Saturday, September 17, 2016

1) The Heart and the Bottle

Oliver Jeffers is mostly known for his sweetly adventurous Boy and Penguin (and occasionally alien) stories. This book about a girl who deals with grief in a real and recognizable way, is utterly without peer in children's literature. The relationship that exists between the girl and her father, who one day is suddenly, permanently, absent, is fully realized. His empty chair is physically startling, and more than one reader has found themselves unable to breathe fully until the very end of the book, when the heart is still hurting, but is back where it belongs.

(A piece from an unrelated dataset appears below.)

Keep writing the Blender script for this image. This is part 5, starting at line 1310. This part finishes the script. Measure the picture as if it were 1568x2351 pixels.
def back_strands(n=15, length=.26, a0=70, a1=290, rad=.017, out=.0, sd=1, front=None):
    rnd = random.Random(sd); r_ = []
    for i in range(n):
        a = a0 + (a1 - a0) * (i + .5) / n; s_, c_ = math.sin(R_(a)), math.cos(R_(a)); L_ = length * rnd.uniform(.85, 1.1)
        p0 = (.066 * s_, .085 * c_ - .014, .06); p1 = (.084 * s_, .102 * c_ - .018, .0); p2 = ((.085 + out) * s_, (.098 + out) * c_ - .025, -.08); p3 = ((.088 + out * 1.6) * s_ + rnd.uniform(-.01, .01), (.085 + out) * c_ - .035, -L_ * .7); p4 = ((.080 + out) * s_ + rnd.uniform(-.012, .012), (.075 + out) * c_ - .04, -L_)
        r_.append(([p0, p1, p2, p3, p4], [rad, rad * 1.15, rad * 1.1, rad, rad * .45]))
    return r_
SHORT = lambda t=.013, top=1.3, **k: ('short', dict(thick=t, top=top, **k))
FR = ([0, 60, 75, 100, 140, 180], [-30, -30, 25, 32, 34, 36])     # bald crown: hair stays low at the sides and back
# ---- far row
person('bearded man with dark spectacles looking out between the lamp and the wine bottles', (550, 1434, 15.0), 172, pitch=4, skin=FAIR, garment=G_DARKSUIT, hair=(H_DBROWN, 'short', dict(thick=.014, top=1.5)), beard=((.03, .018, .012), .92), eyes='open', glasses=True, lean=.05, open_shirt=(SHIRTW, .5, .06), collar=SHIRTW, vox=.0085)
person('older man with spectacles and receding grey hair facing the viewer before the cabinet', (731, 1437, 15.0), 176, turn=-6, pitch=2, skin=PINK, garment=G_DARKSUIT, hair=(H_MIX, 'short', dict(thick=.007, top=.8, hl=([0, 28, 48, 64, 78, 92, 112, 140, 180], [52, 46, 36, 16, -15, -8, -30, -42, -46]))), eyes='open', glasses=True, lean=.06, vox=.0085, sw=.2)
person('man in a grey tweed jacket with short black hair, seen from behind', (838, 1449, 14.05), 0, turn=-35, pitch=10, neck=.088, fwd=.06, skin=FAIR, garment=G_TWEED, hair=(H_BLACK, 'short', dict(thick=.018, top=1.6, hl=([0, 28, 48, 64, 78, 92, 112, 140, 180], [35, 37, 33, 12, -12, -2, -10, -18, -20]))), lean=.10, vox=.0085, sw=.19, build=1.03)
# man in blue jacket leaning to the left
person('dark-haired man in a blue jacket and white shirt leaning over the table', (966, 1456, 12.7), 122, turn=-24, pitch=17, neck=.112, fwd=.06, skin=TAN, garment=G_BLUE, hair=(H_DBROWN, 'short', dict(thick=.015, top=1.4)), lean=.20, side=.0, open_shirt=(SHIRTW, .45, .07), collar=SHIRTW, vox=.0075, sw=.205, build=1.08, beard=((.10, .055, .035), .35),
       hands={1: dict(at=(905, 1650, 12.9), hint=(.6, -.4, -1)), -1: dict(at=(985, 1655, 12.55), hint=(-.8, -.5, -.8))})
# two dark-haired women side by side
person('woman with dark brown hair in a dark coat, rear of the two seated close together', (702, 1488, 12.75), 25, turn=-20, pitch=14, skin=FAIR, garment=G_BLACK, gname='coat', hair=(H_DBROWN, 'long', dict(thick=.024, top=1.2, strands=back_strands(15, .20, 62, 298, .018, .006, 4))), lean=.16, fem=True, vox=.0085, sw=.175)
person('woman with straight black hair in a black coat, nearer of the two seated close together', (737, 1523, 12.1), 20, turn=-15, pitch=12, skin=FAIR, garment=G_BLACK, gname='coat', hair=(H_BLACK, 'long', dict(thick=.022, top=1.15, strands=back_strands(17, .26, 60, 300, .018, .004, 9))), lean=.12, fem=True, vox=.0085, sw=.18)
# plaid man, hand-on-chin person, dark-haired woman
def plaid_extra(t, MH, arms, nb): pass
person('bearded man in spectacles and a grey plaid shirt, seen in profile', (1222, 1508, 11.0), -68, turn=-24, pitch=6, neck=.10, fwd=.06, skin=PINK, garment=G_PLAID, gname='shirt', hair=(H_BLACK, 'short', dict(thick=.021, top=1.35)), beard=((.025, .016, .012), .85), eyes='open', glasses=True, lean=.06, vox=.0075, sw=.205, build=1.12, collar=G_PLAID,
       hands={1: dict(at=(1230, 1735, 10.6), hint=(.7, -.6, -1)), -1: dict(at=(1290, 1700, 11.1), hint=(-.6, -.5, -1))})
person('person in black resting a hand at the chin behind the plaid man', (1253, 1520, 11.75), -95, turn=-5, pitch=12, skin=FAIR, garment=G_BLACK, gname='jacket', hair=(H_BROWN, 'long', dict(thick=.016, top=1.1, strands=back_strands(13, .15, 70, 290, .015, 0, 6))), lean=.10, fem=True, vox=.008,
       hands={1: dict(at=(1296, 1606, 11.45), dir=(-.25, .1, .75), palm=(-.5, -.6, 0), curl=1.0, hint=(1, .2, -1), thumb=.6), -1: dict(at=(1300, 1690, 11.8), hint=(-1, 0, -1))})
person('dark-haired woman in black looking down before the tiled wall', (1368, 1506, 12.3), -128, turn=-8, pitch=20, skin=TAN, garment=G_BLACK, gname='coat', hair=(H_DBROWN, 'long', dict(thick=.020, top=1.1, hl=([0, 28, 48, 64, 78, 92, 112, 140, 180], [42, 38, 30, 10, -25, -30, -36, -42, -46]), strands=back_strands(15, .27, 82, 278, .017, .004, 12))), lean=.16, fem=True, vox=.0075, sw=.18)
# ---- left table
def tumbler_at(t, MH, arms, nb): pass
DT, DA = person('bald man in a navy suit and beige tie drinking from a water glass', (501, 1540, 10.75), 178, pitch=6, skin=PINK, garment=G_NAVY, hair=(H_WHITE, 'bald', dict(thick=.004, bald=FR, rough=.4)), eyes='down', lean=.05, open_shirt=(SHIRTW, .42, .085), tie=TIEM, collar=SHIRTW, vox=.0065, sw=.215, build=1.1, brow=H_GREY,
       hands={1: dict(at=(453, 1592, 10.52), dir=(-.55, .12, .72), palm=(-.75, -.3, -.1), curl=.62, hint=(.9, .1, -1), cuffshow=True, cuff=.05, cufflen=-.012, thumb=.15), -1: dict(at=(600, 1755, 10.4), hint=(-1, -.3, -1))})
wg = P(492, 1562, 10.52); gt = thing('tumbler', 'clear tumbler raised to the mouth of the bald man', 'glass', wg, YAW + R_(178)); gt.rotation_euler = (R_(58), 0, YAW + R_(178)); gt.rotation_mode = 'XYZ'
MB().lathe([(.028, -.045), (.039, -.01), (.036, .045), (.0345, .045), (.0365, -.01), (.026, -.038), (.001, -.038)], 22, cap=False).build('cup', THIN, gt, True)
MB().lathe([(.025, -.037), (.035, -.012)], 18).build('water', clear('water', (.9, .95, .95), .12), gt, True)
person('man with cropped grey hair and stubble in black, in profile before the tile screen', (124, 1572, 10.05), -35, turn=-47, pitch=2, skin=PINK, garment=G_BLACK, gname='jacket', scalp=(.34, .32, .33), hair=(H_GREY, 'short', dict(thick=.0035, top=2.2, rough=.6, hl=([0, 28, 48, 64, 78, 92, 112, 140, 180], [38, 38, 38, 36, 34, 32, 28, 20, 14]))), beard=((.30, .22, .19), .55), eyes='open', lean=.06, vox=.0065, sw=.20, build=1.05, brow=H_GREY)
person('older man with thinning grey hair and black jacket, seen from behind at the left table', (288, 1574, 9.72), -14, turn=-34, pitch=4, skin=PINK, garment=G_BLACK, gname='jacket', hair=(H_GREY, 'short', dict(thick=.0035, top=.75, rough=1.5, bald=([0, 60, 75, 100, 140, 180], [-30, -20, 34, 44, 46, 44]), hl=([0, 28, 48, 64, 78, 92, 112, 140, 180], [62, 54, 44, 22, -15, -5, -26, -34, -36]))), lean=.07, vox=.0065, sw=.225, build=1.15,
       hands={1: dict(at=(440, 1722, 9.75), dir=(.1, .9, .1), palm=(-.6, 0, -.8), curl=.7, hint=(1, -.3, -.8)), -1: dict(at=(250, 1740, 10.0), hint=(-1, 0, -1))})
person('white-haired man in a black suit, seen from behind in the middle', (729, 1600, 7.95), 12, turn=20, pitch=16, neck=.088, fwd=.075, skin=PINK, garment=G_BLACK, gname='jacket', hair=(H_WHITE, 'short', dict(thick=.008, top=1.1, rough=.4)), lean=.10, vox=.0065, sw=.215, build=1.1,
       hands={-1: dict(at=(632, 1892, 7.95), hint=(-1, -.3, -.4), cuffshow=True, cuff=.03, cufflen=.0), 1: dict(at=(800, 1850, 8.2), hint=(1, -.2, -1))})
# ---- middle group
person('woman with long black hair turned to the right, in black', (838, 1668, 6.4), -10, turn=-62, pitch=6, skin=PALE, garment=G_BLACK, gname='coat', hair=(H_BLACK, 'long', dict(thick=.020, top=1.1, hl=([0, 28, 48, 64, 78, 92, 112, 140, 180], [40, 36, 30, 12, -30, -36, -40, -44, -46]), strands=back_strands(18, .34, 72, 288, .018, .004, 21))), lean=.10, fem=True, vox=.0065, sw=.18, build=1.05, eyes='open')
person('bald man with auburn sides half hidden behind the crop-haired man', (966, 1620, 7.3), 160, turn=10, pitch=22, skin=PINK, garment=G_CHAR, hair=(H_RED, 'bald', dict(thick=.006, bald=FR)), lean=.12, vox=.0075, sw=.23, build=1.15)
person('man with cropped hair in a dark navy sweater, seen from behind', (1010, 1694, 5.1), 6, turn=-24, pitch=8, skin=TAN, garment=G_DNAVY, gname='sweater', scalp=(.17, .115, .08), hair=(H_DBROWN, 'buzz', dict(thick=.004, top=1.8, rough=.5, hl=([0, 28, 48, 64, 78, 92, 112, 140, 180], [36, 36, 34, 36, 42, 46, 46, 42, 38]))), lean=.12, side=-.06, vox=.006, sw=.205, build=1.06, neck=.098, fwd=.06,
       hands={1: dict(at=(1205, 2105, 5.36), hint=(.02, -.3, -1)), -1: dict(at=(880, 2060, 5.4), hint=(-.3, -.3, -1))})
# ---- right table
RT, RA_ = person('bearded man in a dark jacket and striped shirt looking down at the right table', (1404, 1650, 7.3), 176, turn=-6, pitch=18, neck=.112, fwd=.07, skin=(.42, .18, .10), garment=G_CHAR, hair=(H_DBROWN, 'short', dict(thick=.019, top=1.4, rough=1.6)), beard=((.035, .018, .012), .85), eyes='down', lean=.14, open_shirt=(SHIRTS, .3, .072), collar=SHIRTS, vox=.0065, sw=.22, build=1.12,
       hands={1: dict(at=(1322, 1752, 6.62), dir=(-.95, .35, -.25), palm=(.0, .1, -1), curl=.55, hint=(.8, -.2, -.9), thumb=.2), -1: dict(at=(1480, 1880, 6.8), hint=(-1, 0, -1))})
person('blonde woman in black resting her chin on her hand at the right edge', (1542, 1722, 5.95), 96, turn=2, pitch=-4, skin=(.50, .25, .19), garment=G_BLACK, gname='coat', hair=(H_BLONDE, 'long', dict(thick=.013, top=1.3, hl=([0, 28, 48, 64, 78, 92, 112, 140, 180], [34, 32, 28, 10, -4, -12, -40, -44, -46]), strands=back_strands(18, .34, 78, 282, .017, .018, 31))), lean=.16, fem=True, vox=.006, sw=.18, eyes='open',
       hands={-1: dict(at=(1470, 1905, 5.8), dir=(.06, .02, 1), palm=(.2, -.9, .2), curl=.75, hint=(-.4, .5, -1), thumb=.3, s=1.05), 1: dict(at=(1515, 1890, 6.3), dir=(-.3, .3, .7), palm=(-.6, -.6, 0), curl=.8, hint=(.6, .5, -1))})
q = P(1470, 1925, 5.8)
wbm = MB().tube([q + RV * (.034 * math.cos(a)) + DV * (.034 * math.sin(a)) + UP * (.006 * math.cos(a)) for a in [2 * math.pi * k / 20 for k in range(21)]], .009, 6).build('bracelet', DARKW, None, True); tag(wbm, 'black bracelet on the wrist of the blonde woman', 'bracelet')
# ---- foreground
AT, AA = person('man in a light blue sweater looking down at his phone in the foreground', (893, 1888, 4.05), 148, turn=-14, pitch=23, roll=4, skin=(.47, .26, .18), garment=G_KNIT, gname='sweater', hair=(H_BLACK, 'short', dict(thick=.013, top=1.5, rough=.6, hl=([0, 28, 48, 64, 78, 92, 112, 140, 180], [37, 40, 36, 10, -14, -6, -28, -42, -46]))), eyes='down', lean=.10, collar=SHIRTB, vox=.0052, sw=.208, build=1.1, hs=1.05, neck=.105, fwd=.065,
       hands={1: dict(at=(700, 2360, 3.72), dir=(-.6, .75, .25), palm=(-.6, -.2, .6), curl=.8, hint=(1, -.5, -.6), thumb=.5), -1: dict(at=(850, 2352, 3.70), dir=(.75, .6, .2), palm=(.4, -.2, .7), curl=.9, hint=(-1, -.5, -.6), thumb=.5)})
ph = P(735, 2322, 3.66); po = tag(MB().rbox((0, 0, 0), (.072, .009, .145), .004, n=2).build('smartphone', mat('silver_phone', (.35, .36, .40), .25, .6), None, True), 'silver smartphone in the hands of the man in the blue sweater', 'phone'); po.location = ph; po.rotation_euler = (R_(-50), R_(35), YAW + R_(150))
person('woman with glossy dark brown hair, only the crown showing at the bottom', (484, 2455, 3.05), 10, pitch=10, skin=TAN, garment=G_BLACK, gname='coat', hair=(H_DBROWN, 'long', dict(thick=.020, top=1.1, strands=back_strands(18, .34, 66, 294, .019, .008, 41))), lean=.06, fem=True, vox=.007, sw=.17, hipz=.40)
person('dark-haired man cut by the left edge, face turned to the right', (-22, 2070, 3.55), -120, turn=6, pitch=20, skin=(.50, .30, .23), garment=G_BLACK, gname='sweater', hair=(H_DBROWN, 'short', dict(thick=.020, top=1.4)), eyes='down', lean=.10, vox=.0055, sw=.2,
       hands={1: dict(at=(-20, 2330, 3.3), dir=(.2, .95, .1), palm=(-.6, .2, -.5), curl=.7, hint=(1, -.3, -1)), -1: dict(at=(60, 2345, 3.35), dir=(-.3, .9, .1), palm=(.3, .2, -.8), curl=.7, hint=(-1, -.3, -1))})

What is, in other hands, merely pithy and tidy, becomes profound and challenging in Jeffers's hands. His images are stark in the bleak places and filled with impossibility in the rich ones.

I absolutely love reading this book. It isn't long, and it doesn't have a ton of story, and it gets me feeling emotions that are not generally part of my everyday, and I could love it for that alone. Happily, it is also filled with amazing imagery and was a large boost in my learning curve for children's books.

They are so infinitely possible, these books. Anyone who taps into that infinity is creating something timeless and good.
The Heart and the Bottle Cover Image
I mean, don't touch the heart, please, but still

I first read this book not long before Oliver Jeffers visited St. Louis on his book tour for This Moose Belongs to Me and getting it signed was the very first time that I was utterly incapable of speaking sense to an author. 

What was going to happen out of my mouth: "Your books have become favorites at Storytime. I really appreciate the development of friendships in them. Are you working on anything else at the moment? Thank you so much for signing my book." 

You know. Like a person.

What happened instead: "Could you sign it to Jonesey? That's not my real name! My parents didn't name me that! Jones isn't even my last name! OMIGOSH THANK YOU SO MUCH BYE!"

I may have scream/whispered my undying love at him while running away. 

Very politely and with no intention of ever saying the words at him on account of married. But still.

Conversation over the stack of books that he signed for stock after his talk a few hours later was much more in line with adults in the same industry. He is extremely good at the visiting author/artist thing, and I'm pleased that I got to work that event. Sort of getting house points back kind of thing.